Dimensionless Equation and Simplifications
To transform the dimensional governing equation into a dimensionless one, we use the following scalings $$ \bar{x} = \frac{x}{x_c}, \quad \bar{y} = \frac{y}{x_c}, \quad \bar{z} = \frac{z}{h_c}, \quad \bar{t} = \frac{t}{t_c} $$ for the in-plane coordinates and time where an overline denotes a dimensionless quantity. Additionally, we define $\varepsilon = h_c / x_c$ and define the nondimensional Bond number and Acoustic Weber number as $$ \mathrm{Bo} = \frac{x_c^2 \rho g}{\gamma} \quad \quad \mathrm{We_{ac}} = \frac{\rho \omega^2 A^2 x_c}{\gamma}. $$ Using the scalings and nondimensional parameters, we can manipulate Eq. \ref{eq:thin_film_dim} into $$ \begin{align} \pderiv{h}{t} = \mathrm{Bo} \cos\beta \grad \cdot \lrb{ h^3 \grad \phi } - \grad \cdot \lrb{h^3 \grad\grad^2\phi } - \frac{\mathrm{Bo}}{\varepsilon} \sin\beta \pderiv{h^3}{x} + \frac{\lrp{1 + \alpha_1^2} \mathrm{We_{ac}}}{2\varepsilon} \grad \cdot \lrb{h^3 \grad e^{2k_i \lrp{x + \alpha_1 \varepsilon \phi}}} \label{eq:nondim_final} \end{align} $$ after removing any overlines.
To further simplify the model, we reduce our problem to two spatial dimensions by making the assumption that the free surface of the thin film does not change in the transverse direction (i.e. $h$ and $s$ are both $y$-independent). This reduces Eq. \ref{eq:nondim_final} to $$ \begin{align} \pderiv{h}{t} = \mathrm{Bo}\cos\beta \lrb{h^3 \phi_x}_x - \lrb{h^3 \phi_{xxx}}_{x} - \frac{\mathrm{Bo}}{\varepsilon} \sin\beta \lrb{h^3}_{x} + \frac{k_i \lrp{1 + \alpha_1^2}\mathrm{We_{ac}}}{\varepsilon} \lrb{h^3 e^{2k_i \lrp{x + \alpha_1 \varepsilon \phi}} \lrp{1 + \alpha_1 \varepsilon \phi_x}}_x. \label{eq:two_dim_final} \end{align} $$
Additionally, to enforce that the SAW forcing occurs starting from the film front, we redefine $k_i$ (in dimensionless form) as $$ \begin{align} \func{k_i}{\phi} = x_c \lrp{\lrp{k_i^{\text{oil}} - k_i^{\text{air}}}\lrp{1 - e^{-x_c(\phi-b)/\lambda}} + k_i^{\text{air}}} \label{eq:k_i} \end{align} $$ where $k_i^{\text{oil}}$ denotes the attenuation in the film, $k_i^{\text{air}}$ denotes the attenuation outside the film, and $\lambda$ is a dimensional constant that controls the steepness of the change from $k_i^{\text{air}}$ to $k_i^{\text{oil}}$.
Results
To solve the dimensionless governing PDE, we first discretize it into a system of coupled ODEs.

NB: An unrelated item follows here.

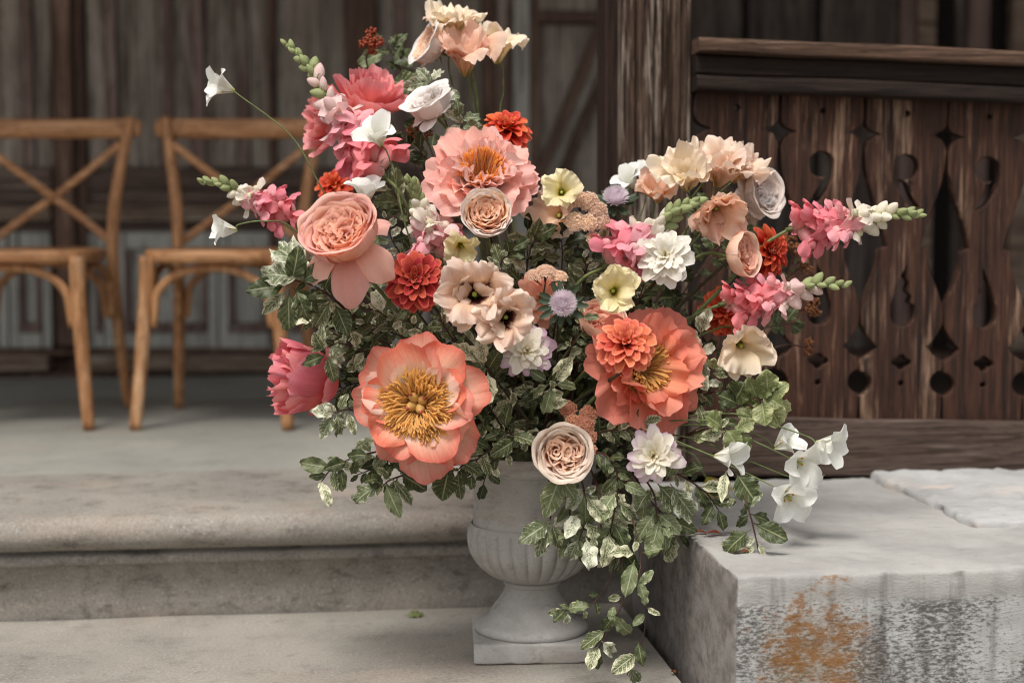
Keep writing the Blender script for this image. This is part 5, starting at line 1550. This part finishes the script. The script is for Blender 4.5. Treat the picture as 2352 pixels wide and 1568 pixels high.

We then use an implicit time stepping scheme called Rodas4 to model to free surface height over time. Additionally, although the governing PDE describes the motion of thin film with both gravity and SAWs as driving forces, we are mainly interested in the case where the SAWs are the primary driving force. Hence, in all our simulations we use $\beta = 0$.
In the case of a flat topography (i.e. $\func{s}{x} = 0$) we find that the initial drop moves from left to right and spreads out as it does so, which matches experimental observations.
When we introduce a bump topography, we find that if the bump is short enough, the initial drop can clear the bump and spread over the domain as shown below.
However, when the maximum height of the bump is too large, the fluid gets stuck on the bump as shown below. This behavior makes sense as the SAW travels along $h=0$, so in essence there is no acoustic forcing that can drive the fluid over the bump region.